Die allein vom Kläger zu Unrecht bezogenen Prämien (Differenz zwischen den genehmigten Prämien und den tatsächlich ausbezahlten Prämien der Jahre 1990 bis 1993 laut der Zusammenstellung auf Seite 16 des Urteils erster Instanz = AS 157) übersteigen die ihm gebührende Kündigungsentschädigung und Urlaubsentschädigung (von S 866.214,80 brutto, Summe der von ihm zu Unrecht bezogenen Prämien S 929.205,-- brutto), sodaß die berechtigte Klagsforderung aus der verspäteten Entlassung wegen der Gegenforderung aus diesen Prämien durch Aufrechnung getilgt wird. Auf die weitergehenden Gegenforderungen aus Prämien, die der Kläger zu Unrecht anderen Mitarbeitern auszahlen ließ, muß daher nicht mehr eingegangen werden.

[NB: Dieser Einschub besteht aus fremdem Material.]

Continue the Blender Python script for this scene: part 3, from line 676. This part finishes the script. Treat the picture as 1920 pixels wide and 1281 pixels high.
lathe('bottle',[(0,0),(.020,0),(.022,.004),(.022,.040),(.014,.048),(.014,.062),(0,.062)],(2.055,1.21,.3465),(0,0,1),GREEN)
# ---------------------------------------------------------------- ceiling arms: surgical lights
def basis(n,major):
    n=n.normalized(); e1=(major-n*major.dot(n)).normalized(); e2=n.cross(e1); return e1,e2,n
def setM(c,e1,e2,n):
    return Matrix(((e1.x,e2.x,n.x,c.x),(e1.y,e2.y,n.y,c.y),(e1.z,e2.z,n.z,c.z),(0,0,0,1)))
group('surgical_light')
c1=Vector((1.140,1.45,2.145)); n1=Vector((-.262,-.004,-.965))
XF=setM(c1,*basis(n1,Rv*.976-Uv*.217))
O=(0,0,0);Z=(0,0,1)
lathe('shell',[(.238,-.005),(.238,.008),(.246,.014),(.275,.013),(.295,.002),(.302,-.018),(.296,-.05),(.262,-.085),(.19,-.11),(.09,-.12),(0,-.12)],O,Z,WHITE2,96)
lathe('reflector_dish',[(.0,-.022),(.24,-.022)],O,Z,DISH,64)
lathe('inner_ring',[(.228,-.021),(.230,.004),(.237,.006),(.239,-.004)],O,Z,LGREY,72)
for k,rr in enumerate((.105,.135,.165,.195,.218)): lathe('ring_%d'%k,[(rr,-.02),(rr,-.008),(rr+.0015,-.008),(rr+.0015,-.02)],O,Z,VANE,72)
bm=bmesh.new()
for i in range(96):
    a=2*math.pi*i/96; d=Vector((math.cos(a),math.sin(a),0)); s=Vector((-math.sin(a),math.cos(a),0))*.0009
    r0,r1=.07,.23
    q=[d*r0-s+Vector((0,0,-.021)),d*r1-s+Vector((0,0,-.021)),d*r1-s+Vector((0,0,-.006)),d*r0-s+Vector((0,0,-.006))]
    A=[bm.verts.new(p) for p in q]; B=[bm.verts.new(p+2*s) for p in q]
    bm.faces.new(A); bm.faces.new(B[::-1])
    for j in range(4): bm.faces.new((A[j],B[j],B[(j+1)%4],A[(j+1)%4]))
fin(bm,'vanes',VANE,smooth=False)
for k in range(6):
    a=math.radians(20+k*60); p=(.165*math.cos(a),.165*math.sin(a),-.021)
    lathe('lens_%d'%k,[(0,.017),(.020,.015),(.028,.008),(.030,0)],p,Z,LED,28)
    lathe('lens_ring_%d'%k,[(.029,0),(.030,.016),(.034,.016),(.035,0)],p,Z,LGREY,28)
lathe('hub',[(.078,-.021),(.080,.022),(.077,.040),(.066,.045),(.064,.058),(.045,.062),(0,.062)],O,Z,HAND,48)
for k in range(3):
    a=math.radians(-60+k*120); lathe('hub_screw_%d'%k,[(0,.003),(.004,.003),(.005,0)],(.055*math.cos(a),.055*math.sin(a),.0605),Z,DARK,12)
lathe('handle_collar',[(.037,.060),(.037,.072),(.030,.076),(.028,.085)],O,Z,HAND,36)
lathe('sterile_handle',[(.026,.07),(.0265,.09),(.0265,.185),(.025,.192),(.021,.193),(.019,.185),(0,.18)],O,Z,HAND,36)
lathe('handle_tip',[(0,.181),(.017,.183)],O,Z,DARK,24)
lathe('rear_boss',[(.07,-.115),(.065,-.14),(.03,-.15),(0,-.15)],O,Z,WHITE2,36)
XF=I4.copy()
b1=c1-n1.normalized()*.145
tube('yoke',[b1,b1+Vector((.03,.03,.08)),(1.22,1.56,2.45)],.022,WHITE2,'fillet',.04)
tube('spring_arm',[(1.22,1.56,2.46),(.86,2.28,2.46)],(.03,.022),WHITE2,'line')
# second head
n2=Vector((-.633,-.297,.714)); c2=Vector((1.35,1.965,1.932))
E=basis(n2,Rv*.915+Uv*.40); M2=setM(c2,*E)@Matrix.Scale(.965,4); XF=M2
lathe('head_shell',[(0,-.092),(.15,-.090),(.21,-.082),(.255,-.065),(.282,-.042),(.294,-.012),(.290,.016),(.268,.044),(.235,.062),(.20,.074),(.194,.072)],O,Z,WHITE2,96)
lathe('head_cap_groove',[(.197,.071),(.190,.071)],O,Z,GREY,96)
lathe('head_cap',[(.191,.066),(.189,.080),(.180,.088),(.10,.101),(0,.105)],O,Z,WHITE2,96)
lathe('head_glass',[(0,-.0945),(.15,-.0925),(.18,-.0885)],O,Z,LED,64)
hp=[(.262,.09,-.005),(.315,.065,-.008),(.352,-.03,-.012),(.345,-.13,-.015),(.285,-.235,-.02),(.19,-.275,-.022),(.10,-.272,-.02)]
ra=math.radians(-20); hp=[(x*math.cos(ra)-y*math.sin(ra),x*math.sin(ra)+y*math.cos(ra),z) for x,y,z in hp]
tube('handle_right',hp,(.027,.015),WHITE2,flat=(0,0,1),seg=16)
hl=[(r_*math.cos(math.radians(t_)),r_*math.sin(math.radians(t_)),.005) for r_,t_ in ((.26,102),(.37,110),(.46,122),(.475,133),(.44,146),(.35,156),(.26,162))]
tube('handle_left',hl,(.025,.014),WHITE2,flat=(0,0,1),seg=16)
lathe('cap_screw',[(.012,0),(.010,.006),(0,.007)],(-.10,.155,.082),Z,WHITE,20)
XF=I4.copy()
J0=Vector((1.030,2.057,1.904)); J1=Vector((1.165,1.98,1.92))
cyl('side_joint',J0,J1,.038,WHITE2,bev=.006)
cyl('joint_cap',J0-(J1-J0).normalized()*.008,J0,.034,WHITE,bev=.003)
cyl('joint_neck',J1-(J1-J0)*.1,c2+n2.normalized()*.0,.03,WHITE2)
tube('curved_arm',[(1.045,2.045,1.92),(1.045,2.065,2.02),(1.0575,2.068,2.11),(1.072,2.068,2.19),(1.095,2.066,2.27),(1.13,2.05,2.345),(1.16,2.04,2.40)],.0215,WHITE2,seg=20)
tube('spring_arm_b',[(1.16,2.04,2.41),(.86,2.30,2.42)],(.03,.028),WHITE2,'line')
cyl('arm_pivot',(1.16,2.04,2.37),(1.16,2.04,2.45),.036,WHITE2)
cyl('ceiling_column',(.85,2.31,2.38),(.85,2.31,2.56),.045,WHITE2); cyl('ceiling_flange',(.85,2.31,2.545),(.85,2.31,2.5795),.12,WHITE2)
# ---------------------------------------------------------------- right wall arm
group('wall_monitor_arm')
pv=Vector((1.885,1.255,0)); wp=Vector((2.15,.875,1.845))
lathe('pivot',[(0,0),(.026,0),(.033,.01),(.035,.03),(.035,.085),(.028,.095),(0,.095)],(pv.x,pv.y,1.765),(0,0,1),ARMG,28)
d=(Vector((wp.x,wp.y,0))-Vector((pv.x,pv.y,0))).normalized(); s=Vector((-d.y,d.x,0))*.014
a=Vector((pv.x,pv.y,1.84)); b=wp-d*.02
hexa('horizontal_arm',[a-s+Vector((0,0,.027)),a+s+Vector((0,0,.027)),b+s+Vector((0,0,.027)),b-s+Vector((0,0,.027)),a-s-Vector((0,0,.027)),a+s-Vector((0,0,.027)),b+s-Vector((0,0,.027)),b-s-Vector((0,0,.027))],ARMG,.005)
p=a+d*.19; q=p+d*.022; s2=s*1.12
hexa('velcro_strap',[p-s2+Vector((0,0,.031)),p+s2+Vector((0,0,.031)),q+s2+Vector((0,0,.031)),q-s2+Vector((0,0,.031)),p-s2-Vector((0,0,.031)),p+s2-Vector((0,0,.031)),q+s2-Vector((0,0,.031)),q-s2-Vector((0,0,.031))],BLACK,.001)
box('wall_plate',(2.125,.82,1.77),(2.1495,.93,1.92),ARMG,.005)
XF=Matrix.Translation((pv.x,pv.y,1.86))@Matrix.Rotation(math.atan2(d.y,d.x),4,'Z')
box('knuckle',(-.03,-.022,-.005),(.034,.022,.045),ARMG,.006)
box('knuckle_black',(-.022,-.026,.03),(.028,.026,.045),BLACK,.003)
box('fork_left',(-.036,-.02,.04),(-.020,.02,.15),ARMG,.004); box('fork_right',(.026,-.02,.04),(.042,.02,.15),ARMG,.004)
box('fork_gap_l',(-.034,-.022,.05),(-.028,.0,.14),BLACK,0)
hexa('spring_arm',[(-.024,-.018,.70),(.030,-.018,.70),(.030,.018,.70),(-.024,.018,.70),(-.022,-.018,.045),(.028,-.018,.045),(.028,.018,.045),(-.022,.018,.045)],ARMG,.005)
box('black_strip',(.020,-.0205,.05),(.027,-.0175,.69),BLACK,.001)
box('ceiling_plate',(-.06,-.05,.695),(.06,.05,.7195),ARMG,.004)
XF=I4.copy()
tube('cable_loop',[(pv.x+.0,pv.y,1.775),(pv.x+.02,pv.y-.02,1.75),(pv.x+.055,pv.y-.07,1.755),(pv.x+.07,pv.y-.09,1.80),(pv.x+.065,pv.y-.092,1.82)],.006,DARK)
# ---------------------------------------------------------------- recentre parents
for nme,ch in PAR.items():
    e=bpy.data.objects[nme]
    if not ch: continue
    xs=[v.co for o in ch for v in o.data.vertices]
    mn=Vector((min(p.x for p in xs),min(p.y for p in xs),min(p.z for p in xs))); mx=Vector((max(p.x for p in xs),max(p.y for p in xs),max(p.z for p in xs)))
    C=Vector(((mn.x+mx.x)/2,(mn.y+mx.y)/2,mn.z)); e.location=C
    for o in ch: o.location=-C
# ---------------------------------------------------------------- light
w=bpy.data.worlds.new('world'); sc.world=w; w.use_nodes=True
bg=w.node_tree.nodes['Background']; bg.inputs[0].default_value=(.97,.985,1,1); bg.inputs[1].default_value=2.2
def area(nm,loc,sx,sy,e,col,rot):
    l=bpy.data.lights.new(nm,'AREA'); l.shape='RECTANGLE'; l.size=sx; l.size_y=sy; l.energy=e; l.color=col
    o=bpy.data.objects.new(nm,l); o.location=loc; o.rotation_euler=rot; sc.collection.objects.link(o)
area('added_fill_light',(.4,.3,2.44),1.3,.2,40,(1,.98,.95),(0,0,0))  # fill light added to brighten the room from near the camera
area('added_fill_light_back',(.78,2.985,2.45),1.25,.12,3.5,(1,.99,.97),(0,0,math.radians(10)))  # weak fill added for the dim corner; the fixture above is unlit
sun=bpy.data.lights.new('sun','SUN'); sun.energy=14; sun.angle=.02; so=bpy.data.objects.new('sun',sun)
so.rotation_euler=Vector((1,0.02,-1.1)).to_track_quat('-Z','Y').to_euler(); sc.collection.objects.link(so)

Die Entscheidung über die Kosten des Revisionsverfahrens gründet sich auf die §§ 41, 50 ZPO. Der Kläger, dessen Forderung letztlich zur Gänze abgewiesen wurde, hat der beklagten Partei die notwendigen Kosten zu ersetzen. Da er jedoch mit seiner Revision (Berücksichtigung der Prämie für 1994 für die entlassungsabhängigen Ansprüche) erfolgreich war und dadurch ein größerer Anteil der Gegenforderung zur Aufrechnung heranzuziehen war, steht für die insoweit erfolglos erstattete Revisionsbeantwortung der beklagten Partei (ON 30) kein Anspruch auf Kostenersatz zu.